Only the lines from the start of the data through the line containing "sin, cos = math.sin, math.cos" should be written out, exactly as they are, with both ends included and the pictures left out.

====== ENTRIES SHOWN

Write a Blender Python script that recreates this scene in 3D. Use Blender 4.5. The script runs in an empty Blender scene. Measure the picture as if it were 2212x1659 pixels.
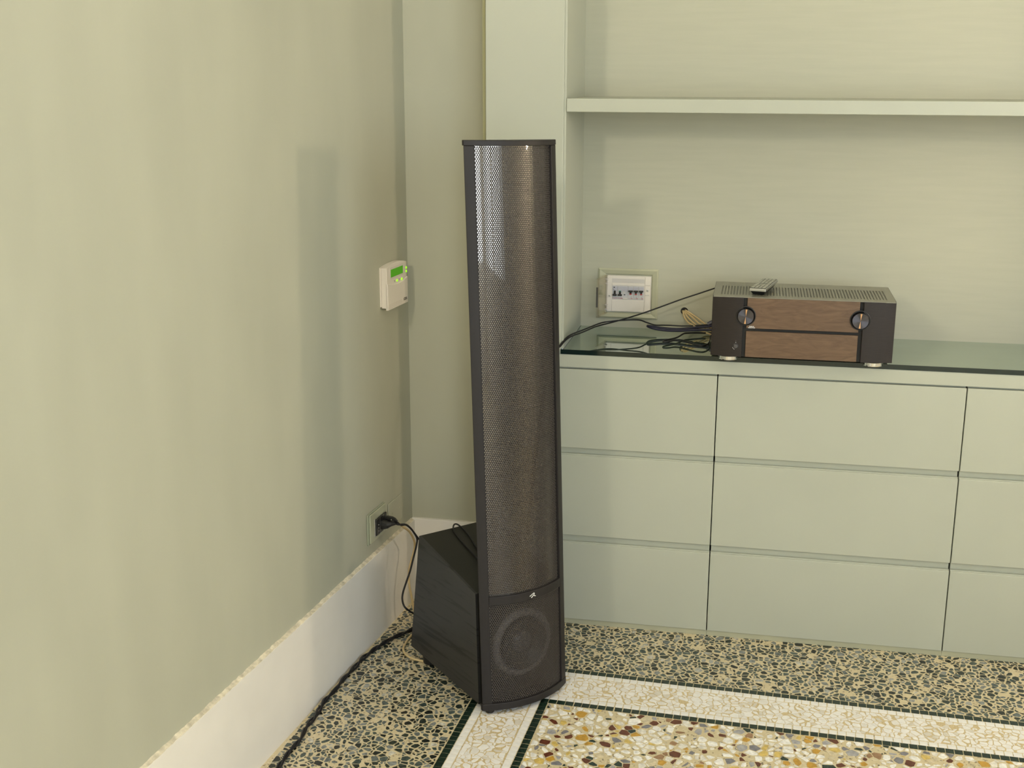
import bpy, bmesh, math, random
from mathutils import Vector, Matrix
random.seed(7)
scene = bpy.context.scene
COL = scene.collection
PI = math.pi
sin, cos = math.sin, math.cos

# ------------------------------------------------------------------ camera
cam_d = bpy.data.cameras.new('camera')
cam_d.sensor_width = 36.0
cam_d.lens = 2622.93 / 2212 * 36.0
cam_d.shift_x = -19.0 / 2212
cam_d.clip_start = 0.02
cam = bpy.data.objects.new('camera', cam_d)
COL.objects.link(cam)
_r = Vector((0.98137722, 0.19205314, 0.00378733))
_u = Vector((-0.05090695, 0.24101822, 0.96918456))
_f = Vector((-0.18522212, 0.95132845, -0.24630663))
_c = Vector((0.92709694, -3.14880193, 1.46409033))
cam.matrix_world = Matrix(((_r.x, _u.x, -_f.x, _c.x), (_r.y, _u.y, -_f.y, _c.y), (_r.z, _u.z, -_f.z, _c.z), (0, 0, 0, 1)))
scene.camera = cam

# light paths: enough bounces for a closed room
try:
    cy = scene.cycles
    cy.max_bounces = 8; cy.diffuse_bounces = 5; cy.glossy_bounces = 4; cy.transmission_bounces = 4; cy.transparent_max_bounces = 12
    cy.caustics_reflective = False; cy.caustics_refractive = False
    cy.adaptive_threshold = 0.02
except Exception:
    pass

# ------------------------------------------------------------------ world, exposure
scene.view_settings.view_transform = 'Standard'
scene.view_settings.look = 'None'
scene.view_settings.gamma = 1.0
scene.view_settings.use_curve_mapping = False
scene.view_settings.exposure = -0.08
world = bpy.data.worlds.new('sky')
scene.world = world
world.use_nodes = True
_bg = world.node_tree.nodes['Background']
_bg.inputs['Color'].default_value = (0.86, 0.93, 1.0, 1)
_bg.inputs['Strength'].default_value = 3.0

# daylight that comes in through the window of the right-hand wall
WIN_Y0, WIN_Y1, WIN_Z0, WIN_Z1, WALL_RX = -4.9, -2.3, 0.72, 2.45, 3.3
L = bpy.data.lights.new('window_daylight', 'AREA')
L.shape = 'RECTANGLE'; L.size = WIN_Y1 - WIN_Y0; L.size_y = WIN_Z1 - WIN_Z0
L.energy = 66.0; L.color = (0.86, 0.93, 1.0)
lo = bpy.data.objects.new('window_daylight', L); COL.objects.link(lo)
lo.location = (WALL_RX + 0.22, (WIN_Y0 + WIN_Y1) / 2, (WIN_Z0 + WIN_Z1) / 2)
lo.rotation_euler = (0, PI / 2, 0)      # shines towards -x
W2_X0, W2_X1, YR = 1.35, 3.15, -5.0
L2 = bpy.data.lights.new('rear_window_daylight', 'AREA')
L2.shape = 'RECTANGLE'; L2.size = W2_X1 - W2_X0; L2.size_y = WIN_Z1 - WIN_Z0
L2.energy = 30.0; L2.color = (0.86, 0.93, 1.0)
lo = bpy.data.objects.new('rear_window_daylight', L2); COL.objects.link(lo)
lo.location = ((W2_X0 + W2_X1) / 2, YR - 0.22, (WIN_Z0 + WIN_Z1) / 2)
lo.rotation_euler = (PI / 2, 0, 0)      # shines towards +y
LAMP_A = 118.0    # radiance of the globe of the lamp by the cabinets
LAMP_B = 155.0    # radiance of the globe of the lamp in the corner behind the camera
LAMP_C = 19.0     # radiance of the ceiling light
WARM = (1.0, 0.82, 0.60)
WARM2 = (1.0, 0.88, 0.68)

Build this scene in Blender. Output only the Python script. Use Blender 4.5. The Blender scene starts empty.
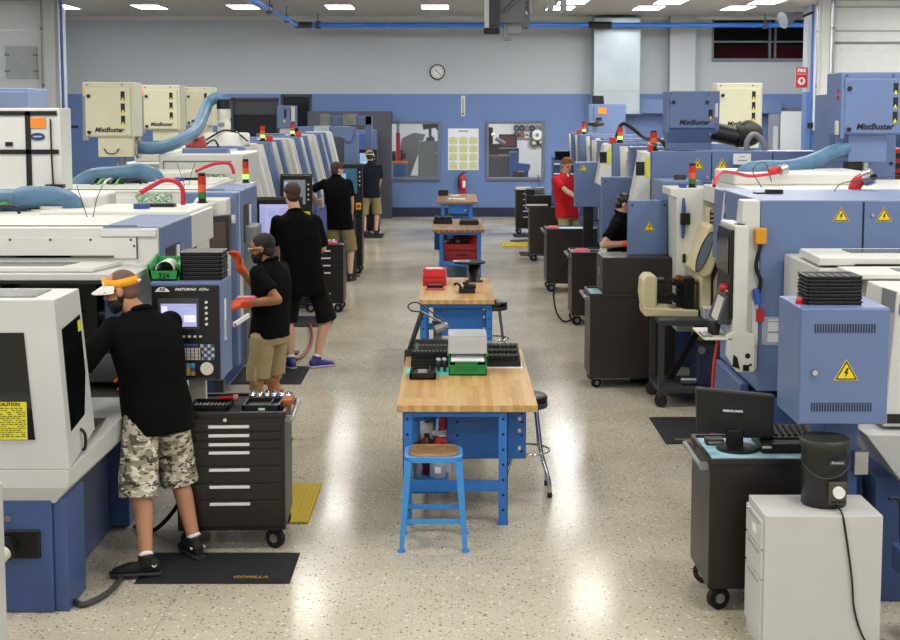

============

#### CORRECT ANSWER
Write a Blender Python script that recreates this scene in 3D. Use Blender 4.5. The script runs in an empty Blender scene. Measure the picture as if it were 2212x1659 pixels.
import bpy, bmesh, math, random
from mathutils import Vector, Matrix
random.seed(7)
scene = bpy.context.scene
COL = scene.collection
PI = math.pi
sin, cos = math.sin, math.cos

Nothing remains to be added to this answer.